Mean, Median & Mode | Mathematics for GCSE/IGCSE - Year 11 PDF Download

Mean, Median & Mode

Why do we have different types of average?

• You'll often hear the phrase "on average" used frequently.
• For instance:
  • Politicians discussing the economy.
  • Sports analysts making assessments.
• However, not all data is numerical.
• For example:
  • The political party people voted for in the last election.
• Even when the data is numerical, some of it can produce misleading outcomes.
• This is why we have three types of averages.

What are the three types of average?

Mean:

• This is typically what is meant by "average."
• It's like an ideal world where everything is shared equally among everyone.
• It is calculated as the total of all values divided by the number of values.
• Problems with the mean arise when there are outliers (unusually high or low values) in the data, which can skew the mean to be higher or lower than the actual pattern in the data.
• A formula for the mean could be represented as: Mean = (Total Amount) / (Number of Data).

Median:

• The median is similar to the word "medium," meaning in the middle.
• It represents the middle value, but the data must be sorted in numerical order first.
• The median is used instead of the mean to avoid the influence of outliers.
• If there is an odd number of values, there is one middle value.
• If there is an even number of values, there are two middle values; the median is the halfway point between these two.
• To find this halfway point, add the two middle values and divide by 2, which is the same as finding the mean of the middle two values.

Mode:

• Mode is used when data is not numerical.
• MOde means the Most Often.
• It is often used for categories like "favorite...," "sold the most," or "most popular."
• Mode is sometimes called the modal value.
• It refers to the value that appears most frequently in the data.
• The mode can also be applied to numerical data.
• If no value occurs more often than the others, there is no mode.
• If two values occur most frequently, the data is bi-modal; whether this is appropriate depends on the context of the data.
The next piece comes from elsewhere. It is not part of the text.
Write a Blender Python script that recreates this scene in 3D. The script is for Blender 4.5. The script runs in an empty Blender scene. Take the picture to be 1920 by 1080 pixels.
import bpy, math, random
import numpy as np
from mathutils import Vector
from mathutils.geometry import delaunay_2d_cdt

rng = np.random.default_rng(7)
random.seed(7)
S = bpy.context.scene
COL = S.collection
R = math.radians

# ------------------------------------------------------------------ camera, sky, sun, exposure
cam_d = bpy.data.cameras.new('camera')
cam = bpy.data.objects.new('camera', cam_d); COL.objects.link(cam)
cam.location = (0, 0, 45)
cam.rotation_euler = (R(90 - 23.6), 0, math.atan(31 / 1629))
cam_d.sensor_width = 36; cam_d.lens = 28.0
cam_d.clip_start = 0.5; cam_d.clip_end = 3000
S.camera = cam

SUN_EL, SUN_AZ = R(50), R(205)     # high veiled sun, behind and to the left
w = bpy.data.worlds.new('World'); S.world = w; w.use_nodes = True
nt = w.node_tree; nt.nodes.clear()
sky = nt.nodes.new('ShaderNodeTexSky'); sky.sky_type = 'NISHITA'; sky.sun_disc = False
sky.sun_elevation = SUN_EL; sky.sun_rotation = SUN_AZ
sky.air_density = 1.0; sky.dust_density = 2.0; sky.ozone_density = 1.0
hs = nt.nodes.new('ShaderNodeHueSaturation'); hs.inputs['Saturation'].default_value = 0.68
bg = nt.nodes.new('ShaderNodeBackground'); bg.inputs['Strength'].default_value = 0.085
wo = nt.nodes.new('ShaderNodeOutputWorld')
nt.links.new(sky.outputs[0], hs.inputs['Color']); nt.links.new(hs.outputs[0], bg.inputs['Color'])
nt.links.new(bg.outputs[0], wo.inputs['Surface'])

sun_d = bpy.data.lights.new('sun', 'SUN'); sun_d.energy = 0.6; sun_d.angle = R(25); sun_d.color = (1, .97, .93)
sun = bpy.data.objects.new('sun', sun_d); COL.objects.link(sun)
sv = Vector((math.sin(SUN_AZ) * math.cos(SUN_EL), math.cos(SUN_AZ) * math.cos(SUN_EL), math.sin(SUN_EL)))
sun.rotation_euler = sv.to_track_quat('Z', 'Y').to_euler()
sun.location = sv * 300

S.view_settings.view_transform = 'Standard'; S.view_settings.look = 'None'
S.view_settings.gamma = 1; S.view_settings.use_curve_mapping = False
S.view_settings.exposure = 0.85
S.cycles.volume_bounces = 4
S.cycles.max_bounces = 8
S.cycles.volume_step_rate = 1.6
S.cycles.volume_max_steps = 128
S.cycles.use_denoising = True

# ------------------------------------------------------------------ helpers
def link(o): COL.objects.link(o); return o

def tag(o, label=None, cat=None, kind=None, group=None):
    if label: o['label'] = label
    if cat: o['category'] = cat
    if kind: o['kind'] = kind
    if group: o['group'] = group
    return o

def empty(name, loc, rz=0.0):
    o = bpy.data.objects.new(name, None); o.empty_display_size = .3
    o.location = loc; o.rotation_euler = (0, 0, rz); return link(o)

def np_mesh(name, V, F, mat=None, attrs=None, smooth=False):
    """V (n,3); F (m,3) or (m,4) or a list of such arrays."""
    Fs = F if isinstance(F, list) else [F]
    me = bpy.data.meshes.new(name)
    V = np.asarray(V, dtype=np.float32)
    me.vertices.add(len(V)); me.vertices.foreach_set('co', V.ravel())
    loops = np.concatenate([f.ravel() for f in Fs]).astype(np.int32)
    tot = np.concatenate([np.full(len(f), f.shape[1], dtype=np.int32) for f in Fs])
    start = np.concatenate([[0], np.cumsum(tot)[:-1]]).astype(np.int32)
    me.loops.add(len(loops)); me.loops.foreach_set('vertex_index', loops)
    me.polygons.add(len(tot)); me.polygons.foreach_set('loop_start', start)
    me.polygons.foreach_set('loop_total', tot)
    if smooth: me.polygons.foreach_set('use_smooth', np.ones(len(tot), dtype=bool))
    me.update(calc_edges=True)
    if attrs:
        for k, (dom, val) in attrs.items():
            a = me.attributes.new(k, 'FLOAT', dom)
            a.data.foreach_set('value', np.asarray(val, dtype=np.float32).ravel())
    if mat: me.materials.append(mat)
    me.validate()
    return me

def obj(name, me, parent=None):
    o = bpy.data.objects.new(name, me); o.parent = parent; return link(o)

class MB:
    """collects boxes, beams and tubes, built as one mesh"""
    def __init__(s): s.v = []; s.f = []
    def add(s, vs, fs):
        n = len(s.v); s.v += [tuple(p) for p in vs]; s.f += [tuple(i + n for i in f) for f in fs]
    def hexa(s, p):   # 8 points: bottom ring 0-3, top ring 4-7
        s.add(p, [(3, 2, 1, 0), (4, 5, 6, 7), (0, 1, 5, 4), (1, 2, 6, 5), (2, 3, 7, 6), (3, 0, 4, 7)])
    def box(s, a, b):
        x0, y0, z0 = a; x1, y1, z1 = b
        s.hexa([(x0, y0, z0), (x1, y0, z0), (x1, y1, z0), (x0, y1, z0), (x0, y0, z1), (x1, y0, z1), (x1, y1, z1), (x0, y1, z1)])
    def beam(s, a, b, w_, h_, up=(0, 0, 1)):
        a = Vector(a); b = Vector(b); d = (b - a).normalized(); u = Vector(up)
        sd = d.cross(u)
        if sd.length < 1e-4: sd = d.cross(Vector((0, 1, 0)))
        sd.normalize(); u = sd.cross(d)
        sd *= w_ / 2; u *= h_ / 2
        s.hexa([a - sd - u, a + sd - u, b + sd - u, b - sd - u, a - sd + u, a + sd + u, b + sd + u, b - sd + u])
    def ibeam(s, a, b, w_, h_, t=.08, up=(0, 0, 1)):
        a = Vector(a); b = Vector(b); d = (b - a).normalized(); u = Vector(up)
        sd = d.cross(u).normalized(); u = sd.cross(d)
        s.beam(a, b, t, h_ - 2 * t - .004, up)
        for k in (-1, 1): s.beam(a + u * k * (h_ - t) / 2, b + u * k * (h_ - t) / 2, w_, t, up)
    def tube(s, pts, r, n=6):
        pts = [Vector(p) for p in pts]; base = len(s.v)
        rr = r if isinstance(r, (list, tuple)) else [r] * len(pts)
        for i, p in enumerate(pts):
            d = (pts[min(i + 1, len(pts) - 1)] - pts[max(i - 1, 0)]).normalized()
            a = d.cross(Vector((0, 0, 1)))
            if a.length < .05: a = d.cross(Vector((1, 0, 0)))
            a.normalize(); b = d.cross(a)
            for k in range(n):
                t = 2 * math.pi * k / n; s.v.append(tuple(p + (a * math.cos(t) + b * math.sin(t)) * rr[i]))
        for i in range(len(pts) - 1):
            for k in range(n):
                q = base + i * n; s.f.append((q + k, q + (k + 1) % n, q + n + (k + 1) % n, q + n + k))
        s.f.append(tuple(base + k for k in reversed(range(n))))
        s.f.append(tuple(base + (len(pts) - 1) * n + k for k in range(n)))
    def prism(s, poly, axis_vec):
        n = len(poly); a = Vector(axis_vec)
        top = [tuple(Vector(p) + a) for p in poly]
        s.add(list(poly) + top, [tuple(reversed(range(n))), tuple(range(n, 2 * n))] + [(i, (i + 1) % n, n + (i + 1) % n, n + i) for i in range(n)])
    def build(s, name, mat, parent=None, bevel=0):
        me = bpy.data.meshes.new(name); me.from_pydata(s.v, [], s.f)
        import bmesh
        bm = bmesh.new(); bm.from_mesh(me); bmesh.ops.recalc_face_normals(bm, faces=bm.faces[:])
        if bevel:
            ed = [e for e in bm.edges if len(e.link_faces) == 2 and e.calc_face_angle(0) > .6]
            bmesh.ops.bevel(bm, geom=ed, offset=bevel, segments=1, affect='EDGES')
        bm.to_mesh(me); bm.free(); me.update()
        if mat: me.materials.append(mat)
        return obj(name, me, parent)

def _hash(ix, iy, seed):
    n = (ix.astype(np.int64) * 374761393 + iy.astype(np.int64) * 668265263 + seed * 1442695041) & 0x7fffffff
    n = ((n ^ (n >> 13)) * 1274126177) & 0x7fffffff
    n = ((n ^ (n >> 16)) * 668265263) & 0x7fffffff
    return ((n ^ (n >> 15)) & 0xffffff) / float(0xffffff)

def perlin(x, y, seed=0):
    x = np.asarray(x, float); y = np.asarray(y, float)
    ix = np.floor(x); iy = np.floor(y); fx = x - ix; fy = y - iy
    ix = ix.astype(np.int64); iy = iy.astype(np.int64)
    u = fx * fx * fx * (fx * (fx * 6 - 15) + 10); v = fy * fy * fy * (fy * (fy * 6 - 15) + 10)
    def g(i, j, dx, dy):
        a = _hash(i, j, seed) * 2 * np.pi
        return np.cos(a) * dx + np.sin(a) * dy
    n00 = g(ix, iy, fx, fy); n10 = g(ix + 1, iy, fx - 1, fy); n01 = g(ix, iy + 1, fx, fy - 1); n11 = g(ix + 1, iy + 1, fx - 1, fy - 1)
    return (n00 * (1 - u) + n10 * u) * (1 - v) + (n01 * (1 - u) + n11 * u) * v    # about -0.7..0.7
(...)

Calculations with the Mean

What does calculations with the mean involve?

Because the mean has a formula, you could be asked to use this formula in reverse or in other ways:

• Mean = Total of values ÷ Number of values.
• This formula involves three quantities: the mean, the total of values, and the number of values.
• If you know any two of these quantities, you can find the third one.

What calculations with the mean might I have to do?

Typical questions may ask you to:

• Work backwards from a known mean.
• Combine means from two data sets.

As this involves problem-solving, there may be unique questions you haven't encountered before. It's essential to understand what the mean is, how it works, and what it represents.

How do I solve problems involving calculations with the mean?

• Known mean, unknown data value:
  • This involves working backwards from the mean to find an unknown data value.
  • Let the unknown data value be x.
  • Using the mean formula, set up an equation in terms of x.
  • Rearrange and solve the equation to find x.
• Combined means for two data sets:
  • If you know the mean for two different data sets and want to find the overall mean:
    • Find the total values for both data sets.
    • Divide by the total number of values across both data sets.
  • Alternatively, if you know the overall mean and need to work back to find the mean of one or both data sets, or an unknown data value.
• Others:
  • Due to the problem-solving nature of these questions, there will be some variations in question styles.
  • The above two methods should cover the majority of questions you will encounter.
  • The best way to approach questions involving the mean is to:
    • Write down the quantities you know.
    • Write down the quantities you don't know.
    • Use the mean formula to link the unknown and known values.